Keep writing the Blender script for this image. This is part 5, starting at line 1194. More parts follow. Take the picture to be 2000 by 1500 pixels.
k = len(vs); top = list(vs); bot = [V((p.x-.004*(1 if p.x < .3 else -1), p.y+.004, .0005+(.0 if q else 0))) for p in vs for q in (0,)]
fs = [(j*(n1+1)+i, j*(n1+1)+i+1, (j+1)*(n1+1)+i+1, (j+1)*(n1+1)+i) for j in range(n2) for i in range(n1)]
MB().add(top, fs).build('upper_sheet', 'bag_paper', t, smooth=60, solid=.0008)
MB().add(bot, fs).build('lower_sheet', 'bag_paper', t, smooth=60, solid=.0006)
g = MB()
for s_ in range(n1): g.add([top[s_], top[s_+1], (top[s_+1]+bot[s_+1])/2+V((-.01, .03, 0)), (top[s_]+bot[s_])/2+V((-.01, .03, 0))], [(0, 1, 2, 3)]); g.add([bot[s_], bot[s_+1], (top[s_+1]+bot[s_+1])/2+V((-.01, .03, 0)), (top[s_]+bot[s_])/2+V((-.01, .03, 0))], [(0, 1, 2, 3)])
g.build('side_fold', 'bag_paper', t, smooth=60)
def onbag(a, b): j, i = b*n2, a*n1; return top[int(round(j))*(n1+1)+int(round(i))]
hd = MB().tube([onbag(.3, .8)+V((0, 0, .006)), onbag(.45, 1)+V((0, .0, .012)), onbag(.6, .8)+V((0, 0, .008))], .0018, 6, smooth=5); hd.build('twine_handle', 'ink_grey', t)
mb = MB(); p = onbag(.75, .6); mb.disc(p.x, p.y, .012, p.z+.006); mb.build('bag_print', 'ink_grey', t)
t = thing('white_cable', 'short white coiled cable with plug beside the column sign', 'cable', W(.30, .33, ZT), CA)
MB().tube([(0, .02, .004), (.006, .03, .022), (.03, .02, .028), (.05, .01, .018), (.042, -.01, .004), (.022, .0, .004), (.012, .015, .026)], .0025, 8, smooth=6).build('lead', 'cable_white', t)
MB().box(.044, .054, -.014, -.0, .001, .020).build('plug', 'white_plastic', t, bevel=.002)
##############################
Exactly reproduce the material above.

Keep writing the Blender script for this image. This is part 5, starting at line 1194. More parts follow. Take the picture to be 2000 by 1500 pixels.
k = len(vs); top = list(vs); bot = [V((p.x-.004*(1 if p.x < .3 else -1), p.y+.004, .0005+(.0 if q else 0))) for p in vs for q in (0,)]
fs = [(j*(n1+1)+i, j*(n1+1)+i+1, (j+1)*(n1+1)+i+1, (j+1)*(n1+1)+i) for j in range(n2) for i in range(n1)]
MB().add(top, fs).build('upper_sheet', 'bag_paper', t, smooth=60, solid=.0008)
MB().add(bot, fs).build('lower_sheet', 'bag_paper', t, smooth=60, solid=.0006)
g = MB()
for s_ in range(n1): g.add([top[s_], top[s_+1], (top[s_+1]+bot[s_+1])/2+V((-.01, .03, 0)), (top[s_]+bot[s_])/2+V((-.01, .03, 0))], [(0, 1, 2, 3)]); g.add([bot[s_], bot[s_+1], (top[s_+1]+bot[s_+1])/2+V((-.01, .03, 0)), (top[s_]+bot[s_])/2+V((-.01, .03, 0))], [(0, 1, 2, 3)])
g.build('side_fold', 'bag_paper', t, smooth=60)
def onbag(a, b): j, i = b*n2, a*n1; return top[int(round(j))*(n1+1)+int(round(i))]
hd = MB().tube([onbag(.3, .8)+V((0, 0, .006)), onbag(.45, 1)+V((0, .0, .012)), onbag(.6, .8)+V((0, 0, .008))], .0018, 6, smooth=5); hd.build('twine_handle', 'ink_grey', t)
mb = MB(); p = onbag(.75, .6); mb.disc(p.x, p.y, .012, p.z+.006); mb.build('bag_print', 'ink_grey', t)
t = thing('white_cable', 'short white coiled cable with plug beside the column sign', 'cable', W(.30, .33, ZT), CA)
MB().tube([(0, .02, .004), (.006, .03, .022), (.03, .02, .028), (.05, .01, .018), (.042, -.01, .004), (.022, .0, .004), (.012, .015, .026)], .0025, 8, smooth=6).build('lead', 'cable_white', t)
MB().box(.044, .054, -.014, -.0, .001, .020).build('plug', 'white_plastic', t, bevel=.002)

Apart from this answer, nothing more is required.